** Written task **
Quote every line as given.

--- BEGIN ---

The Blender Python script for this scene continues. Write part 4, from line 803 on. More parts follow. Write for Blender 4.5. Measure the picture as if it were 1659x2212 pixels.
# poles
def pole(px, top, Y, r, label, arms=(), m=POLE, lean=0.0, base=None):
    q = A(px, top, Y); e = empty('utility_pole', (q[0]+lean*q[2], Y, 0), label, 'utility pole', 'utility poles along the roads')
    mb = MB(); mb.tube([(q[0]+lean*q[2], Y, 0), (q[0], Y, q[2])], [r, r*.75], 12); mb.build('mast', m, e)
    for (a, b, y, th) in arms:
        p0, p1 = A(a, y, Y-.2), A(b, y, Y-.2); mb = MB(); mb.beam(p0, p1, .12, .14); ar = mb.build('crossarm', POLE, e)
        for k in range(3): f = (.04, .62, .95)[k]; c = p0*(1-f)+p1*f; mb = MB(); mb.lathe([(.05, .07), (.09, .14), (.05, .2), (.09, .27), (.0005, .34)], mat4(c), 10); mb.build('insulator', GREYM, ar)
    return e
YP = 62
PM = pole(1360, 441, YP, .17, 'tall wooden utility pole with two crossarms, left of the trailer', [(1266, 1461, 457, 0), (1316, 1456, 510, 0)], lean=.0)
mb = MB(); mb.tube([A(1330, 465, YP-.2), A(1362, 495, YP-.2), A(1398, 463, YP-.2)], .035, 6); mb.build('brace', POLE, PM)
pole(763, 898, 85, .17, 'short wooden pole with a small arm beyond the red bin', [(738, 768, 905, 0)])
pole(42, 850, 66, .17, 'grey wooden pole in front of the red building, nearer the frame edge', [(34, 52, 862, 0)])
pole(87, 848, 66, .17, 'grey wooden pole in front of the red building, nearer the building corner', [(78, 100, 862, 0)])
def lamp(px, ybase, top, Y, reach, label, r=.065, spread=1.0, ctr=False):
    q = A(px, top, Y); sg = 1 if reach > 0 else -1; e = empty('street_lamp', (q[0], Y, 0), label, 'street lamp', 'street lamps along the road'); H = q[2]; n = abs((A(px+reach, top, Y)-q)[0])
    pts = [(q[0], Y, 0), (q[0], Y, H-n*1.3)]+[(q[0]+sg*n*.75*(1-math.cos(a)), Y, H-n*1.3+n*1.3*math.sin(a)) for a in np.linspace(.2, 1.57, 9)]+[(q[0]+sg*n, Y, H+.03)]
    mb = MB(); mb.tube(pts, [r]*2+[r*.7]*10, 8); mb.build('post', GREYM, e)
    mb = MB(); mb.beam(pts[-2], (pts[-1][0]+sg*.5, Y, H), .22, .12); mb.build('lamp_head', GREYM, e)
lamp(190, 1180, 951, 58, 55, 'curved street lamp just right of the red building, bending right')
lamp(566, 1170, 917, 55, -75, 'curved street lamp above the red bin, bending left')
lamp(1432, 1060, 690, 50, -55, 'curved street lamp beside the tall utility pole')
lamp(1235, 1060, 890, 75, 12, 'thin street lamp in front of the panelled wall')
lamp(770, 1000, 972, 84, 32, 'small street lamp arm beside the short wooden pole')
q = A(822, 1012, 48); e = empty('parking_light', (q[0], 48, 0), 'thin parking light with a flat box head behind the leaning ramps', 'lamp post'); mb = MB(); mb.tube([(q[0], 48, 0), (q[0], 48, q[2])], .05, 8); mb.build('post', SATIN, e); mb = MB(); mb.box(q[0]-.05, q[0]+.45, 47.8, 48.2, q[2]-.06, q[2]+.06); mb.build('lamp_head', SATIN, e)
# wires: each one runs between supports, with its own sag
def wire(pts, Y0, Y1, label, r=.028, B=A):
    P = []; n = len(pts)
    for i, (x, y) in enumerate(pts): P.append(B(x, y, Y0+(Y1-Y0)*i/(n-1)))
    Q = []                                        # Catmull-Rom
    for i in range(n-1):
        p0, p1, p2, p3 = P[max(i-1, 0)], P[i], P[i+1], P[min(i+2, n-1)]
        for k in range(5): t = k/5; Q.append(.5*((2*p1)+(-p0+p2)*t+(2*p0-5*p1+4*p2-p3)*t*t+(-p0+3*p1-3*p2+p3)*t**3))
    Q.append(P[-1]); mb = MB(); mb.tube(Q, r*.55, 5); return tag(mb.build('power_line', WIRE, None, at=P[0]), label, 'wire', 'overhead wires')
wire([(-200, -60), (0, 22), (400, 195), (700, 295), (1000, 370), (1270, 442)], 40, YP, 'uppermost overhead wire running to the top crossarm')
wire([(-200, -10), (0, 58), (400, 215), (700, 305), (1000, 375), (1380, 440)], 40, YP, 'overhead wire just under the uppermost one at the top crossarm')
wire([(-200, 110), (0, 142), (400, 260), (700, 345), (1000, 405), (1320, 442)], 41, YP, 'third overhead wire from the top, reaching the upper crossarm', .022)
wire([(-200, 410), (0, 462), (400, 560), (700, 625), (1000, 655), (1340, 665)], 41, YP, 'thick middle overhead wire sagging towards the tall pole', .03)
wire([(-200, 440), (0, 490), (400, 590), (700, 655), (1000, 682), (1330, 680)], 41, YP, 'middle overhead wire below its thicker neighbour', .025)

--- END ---

** Written solution **
The Blender Python script for this scene continues. Write part 4, from line 803 on. More parts follow. Write for Blender 4.5. Measure the picture as if it were 1659x2212 pixels.
# poles
def pole(px, top, Y, r, label, arms=(), m=POLE, lean=0.0, base=None):
    q = A(px, top, Y); e = empty('utility_pole', (q[0]+lean*q[2], Y, 0), label, 'utility pole', 'utility poles along the roads')
    mb = MB(); mb.tube([(q[0]+lean*q[2], Y, 0), (q[0], Y, q[2])], [r, r*.75], 12); mb.build('mast', m, e)
    for (a, b, y, th) in arms:
        p0, p1 = A(a, y, Y-.2), A(b, y, Y-.2); mb = MB(); mb.beam(p0, p1, .12, .14); ar = mb.build('crossarm', POLE, e)
        for k in range(3): f = (.04, .62, .95)[k]; c = p0*(1-f)+p1*f; mb = MB(); mb.lathe([(.05, .07), (.09, .14), (.05, .2), (.09, .27), (.0005, .34)], mat4(c), 10); mb.build('insulator', GREYM, ar)
    return e
YP = 62
PM = pole(1360, 441, YP, .17, 'tall wooden utility pole with two crossarms, left of the trailer', [(1266, 1461, 457, 0), (1316, 1456, 510, 0)], lean=.0)
mb = MB(); mb.tube([A(1330, 465, YP-.2), A(1362, 495, YP-.2), A(1398, 463, YP-.2)], .035, 6); mb.build('brace', POLE, PM)
pole(763, 898, 85, .17, 'short wooden pole with a small arm beyond the red bin', [(738, 768, 905, 0)])
pole(42, 850, 66, .17, 'grey wooden pole in front of the red building, nearer the frame edge', [(34, 52, 862, 0)])
pole(87, 848, 66, .17, 'grey wooden pole in front of the red building, nearer the building corner', [(78, 100, 862, 0)])
def lamp(px, ybase, top, Y, reach, label, r=.065, spread=1.0, ctr=False):
    q = A(px, top, Y); sg = 1 if reach > 0 else -1; e = empty('street_lamp', (q[0], Y, 0), label, 'street lamp', 'street lamps along the road'); H = q[2]; n = abs((A(px+reach, top, Y)-q)[0])
    pts = [(q[0], Y, 0), (q[0], Y, H-n*1.3)]+[(q[0]+sg*n*.75*(1-math.cos(a)), Y, H-n*1.3+n*1.3*math.sin(a)) for a in np.linspace(.2, 1.57, 9)]+[(q[0]+sg*n, Y, H+.03)]
    mb = MB(); mb.tube(pts, [r]*2+[r*.7]*10, 8); mb.build('post', GREYM, e)
    mb = MB(); mb.beam(pts[-2], (pts[-1][0]+sg*.5, Y, H), .22, .12); mb.build('lamp_head', GREYM, e)
lamp(190, 1180, 951, 58, 55, 'curved street lamp just right of the red building, bending right')
lamp(566, 1170, 917, 55, -75, 'curved street lamp above the red bin, bending left')
lamp(1432, 1060, 690, 50, -55, 'curved street lamp beside the tall utility pole')
lamp(1235, 1060, 890, 75, 12, 'thin street lamp in front of the panelled wall')
lamp(770, 1000, 972, 84, 32, 'small street lamp arm beside the short wooden pole')
q = A(822, 1012, 48); e = empty('parking_light', (q[0], 48, 0), 'thin parking light with a flat box head behind the leaning ramps', 'lamp post'); mb = MB(); mb.tube([(q[0], 48, 0), (q[0], 48, q[2])], .05, 8); mb.build('post', SATIN, e); mb = MB(); mb.box(q[0]-.05, q[0]+.45, 47.8, 48.2, q[2]-.06, q[2]+.06); mb.build('lamp_head', SATIN, e)
# wires: each one runs between supports, with its own sag
def wire(pts, Y0, Y1, label, r=.028, B=A):
    P = []; n = len(pts)
    for i, (x, y) in enumerate(pts): P.append(B(x, y, Y0+(Y1-Y0)*i/(n-1)))
    Q = []                                        # Catmull-Rom
    for i in range(n-1):
        p0, p1, p2, p3 = P[max(i-1, 0)], P[i], P[i+1], P[min(i+2, n-1)]
        for k in range(5): t = k/5; Q.append(.5*((2*p1)+(-p0+p2)*t+(2*p0-5*p1+4*p2-p3)*t*t+(-p0+3*p1-3*p2+p3)*t**3))
    Q.append(P[-1]); mb = MB(); mb.tube(Q, r*.55, 5); return tag(mb.build('power_line', WIRE, None, at=P[0]), label, 'wire', 'overhead wires')
wire([(-200, -60), (0, 22), (400, 195), (700, 295), (1000, 370), (1270, 442)], 40, YP, 'uppermost overhead wire running to the top crossarm')
wire([(-200, -10), (0, 58), (400, 215), (700, 305), (1000, 375), (1380, 440)], 40, YP, 'overhead wire just under the uppermost one at the top crossarm')
wire([(-200, 110), (0, 142), (400, 260), (700, 345), (1000, 405), (1320, 442)], 41, YP, 'third overhead wire from the top, reaching the upper crossarm', .022)
wire([(-200, 410), (0, 462), (400, 560), (700, 625), (1000, 655), (1340, 665)], 41, YP, 'thick middle overhead wire sagging towards the tall pole', .03)
wire([(-200, 440), (0, 490), (400, 590), (700, 655), (1000, 682), (1330, 680)], 41, YP, 'middle overhead wire below its thicker neighbour', .025)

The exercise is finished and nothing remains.